I'm passionate about sharing and communicating the results of research, both with the public and with the students of the university. Beyond the scientific impacts of our research, we must ensure social impacts of our work by opening opportunities for everyone to become excited by science.

How does your research affect people's everyday lives?

Over 500 million people worldwide are directly at risk of hazards associated with volcanic eruptions. Furthermore, everyone on Earth is being affected by climate change. The direct applicability of these research interests is what fuels my enthusiasm for research. For example, our 2012 paper highlighting the rapid response of sea level to polar temperature change was included in the IPCC's 2013 report.

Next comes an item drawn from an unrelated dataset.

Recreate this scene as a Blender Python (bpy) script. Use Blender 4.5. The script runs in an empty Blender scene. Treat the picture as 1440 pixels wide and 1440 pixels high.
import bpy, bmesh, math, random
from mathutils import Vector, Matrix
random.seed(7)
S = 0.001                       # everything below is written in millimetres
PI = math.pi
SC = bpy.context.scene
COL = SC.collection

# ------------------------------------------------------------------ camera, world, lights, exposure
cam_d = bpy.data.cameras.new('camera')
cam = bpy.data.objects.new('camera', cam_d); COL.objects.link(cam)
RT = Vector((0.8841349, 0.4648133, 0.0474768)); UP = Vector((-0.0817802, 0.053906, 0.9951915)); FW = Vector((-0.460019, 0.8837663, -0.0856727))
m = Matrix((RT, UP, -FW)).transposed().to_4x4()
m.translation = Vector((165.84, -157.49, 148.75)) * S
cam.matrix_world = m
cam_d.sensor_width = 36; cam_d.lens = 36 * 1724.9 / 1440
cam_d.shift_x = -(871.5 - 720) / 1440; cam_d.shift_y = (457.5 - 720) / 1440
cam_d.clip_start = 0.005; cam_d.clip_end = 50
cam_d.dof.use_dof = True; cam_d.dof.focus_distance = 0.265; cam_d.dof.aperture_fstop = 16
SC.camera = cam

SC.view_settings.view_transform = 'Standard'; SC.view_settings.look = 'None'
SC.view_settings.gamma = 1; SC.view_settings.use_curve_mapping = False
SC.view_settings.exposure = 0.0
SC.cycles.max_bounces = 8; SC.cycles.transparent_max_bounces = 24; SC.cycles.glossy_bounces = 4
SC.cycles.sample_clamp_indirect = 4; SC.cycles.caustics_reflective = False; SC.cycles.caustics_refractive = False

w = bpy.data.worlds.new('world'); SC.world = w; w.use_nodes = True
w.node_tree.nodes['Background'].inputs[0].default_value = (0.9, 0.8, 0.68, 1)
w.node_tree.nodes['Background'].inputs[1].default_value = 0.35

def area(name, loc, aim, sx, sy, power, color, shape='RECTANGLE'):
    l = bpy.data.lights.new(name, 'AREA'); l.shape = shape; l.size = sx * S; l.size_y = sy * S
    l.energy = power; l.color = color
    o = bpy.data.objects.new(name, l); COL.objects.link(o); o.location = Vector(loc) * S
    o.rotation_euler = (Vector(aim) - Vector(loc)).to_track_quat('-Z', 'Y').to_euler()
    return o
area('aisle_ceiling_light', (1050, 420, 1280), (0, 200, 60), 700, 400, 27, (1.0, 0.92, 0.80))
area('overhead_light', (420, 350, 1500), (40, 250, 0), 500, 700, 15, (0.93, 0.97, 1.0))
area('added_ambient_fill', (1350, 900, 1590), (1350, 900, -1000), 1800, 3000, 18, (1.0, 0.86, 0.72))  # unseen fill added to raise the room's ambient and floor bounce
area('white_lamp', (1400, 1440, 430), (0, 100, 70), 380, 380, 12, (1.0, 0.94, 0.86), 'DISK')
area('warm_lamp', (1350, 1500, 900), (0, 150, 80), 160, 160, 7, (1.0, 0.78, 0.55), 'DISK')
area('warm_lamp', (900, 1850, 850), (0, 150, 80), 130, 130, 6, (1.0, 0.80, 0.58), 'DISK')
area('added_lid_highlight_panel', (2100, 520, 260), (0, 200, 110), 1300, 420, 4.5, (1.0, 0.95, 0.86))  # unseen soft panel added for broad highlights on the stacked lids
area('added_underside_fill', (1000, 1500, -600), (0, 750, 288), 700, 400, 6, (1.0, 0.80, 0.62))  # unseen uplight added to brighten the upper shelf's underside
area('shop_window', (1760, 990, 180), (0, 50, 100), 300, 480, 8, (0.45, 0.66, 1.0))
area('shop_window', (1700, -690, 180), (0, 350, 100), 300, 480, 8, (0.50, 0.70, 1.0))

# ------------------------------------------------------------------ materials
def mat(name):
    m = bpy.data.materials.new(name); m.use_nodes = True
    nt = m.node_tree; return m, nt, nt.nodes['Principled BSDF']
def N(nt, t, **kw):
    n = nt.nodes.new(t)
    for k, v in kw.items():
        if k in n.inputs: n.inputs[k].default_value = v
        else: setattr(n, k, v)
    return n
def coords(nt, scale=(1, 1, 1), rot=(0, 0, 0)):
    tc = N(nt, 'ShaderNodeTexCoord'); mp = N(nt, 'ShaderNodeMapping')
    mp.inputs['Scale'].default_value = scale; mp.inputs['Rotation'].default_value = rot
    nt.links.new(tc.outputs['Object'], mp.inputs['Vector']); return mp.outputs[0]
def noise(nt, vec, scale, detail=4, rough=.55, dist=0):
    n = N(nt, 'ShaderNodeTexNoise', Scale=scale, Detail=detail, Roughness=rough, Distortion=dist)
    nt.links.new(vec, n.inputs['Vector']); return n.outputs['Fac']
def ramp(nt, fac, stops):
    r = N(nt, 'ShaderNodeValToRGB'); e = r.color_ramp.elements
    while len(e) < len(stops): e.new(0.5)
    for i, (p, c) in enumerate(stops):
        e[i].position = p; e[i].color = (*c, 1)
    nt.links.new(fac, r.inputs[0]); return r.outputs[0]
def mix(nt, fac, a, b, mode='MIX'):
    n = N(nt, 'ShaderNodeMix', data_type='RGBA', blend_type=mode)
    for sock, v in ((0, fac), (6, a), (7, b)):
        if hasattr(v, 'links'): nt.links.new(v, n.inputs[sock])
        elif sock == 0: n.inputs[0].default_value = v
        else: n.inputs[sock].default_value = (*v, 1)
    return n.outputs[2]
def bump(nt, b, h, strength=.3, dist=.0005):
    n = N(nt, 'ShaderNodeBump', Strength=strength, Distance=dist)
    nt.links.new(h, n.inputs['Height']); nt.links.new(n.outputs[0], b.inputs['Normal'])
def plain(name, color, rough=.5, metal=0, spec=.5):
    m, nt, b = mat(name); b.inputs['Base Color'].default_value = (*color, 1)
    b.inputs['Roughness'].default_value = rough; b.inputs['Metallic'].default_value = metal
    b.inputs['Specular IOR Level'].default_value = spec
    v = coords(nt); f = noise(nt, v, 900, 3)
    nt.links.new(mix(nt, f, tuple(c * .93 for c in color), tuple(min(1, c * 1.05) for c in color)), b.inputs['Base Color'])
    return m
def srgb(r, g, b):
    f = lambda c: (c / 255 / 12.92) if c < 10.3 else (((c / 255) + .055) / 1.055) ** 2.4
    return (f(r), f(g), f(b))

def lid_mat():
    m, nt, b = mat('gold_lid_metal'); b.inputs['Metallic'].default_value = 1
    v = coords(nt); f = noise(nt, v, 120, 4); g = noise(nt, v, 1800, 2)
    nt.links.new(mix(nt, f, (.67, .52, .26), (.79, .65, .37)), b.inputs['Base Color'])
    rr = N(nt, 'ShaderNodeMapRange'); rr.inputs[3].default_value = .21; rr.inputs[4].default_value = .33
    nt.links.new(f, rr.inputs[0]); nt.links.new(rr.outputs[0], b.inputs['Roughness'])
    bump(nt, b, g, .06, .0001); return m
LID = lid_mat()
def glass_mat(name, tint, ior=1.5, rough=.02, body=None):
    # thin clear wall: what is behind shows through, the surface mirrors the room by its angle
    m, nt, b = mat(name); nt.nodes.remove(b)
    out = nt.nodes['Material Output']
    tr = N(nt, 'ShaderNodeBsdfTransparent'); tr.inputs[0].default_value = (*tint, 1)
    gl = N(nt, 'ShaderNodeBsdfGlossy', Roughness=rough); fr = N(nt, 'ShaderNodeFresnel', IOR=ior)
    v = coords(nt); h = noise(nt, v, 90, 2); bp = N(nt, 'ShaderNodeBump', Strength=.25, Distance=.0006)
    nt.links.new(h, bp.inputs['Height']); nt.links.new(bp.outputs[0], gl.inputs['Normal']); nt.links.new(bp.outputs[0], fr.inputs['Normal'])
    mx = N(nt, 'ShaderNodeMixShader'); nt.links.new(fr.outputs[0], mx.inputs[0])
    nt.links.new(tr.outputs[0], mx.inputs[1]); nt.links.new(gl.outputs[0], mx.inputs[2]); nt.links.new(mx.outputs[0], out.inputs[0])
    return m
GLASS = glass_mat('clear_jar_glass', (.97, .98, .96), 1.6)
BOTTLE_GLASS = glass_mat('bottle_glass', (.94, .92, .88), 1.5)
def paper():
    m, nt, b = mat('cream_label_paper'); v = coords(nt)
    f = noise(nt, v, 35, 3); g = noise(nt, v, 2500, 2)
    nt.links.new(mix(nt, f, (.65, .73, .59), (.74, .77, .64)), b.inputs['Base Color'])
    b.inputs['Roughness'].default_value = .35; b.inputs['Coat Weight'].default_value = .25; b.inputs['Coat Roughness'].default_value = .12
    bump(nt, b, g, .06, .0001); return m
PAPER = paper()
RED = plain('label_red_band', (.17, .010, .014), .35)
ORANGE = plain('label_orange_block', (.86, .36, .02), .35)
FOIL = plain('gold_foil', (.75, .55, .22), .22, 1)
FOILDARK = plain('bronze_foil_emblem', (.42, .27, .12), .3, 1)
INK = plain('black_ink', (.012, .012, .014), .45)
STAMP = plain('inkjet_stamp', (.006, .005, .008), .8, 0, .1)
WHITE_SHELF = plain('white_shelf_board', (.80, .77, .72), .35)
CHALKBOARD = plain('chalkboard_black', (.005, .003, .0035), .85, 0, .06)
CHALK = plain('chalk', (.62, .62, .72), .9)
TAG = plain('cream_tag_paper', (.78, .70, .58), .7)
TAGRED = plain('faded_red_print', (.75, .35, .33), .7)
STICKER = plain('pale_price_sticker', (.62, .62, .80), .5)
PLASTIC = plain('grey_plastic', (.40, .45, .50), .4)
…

If you could change one thing in the world what would it be?

The short term planning (electoral cycle) of governments. This, more than anything, prevents long term investment in climate change and natural hazard mitigation and adaptation.

With unlimited research budget, I would...

Initiate a global retreat centre for young Earth Scientists with free (carbon-neutral) travel! This would permit early career scientists to dedicate a month or two a year to meet, process data, form collaborations and discuss results.

What is the best thing about researching at Kingston University?

The supportive environment for Early Career Researchers; a dedicated network and frequent internal funding opportunities provide support and refinement for promising nascent research ideas which may otherwise be neglected due to a short career track-record.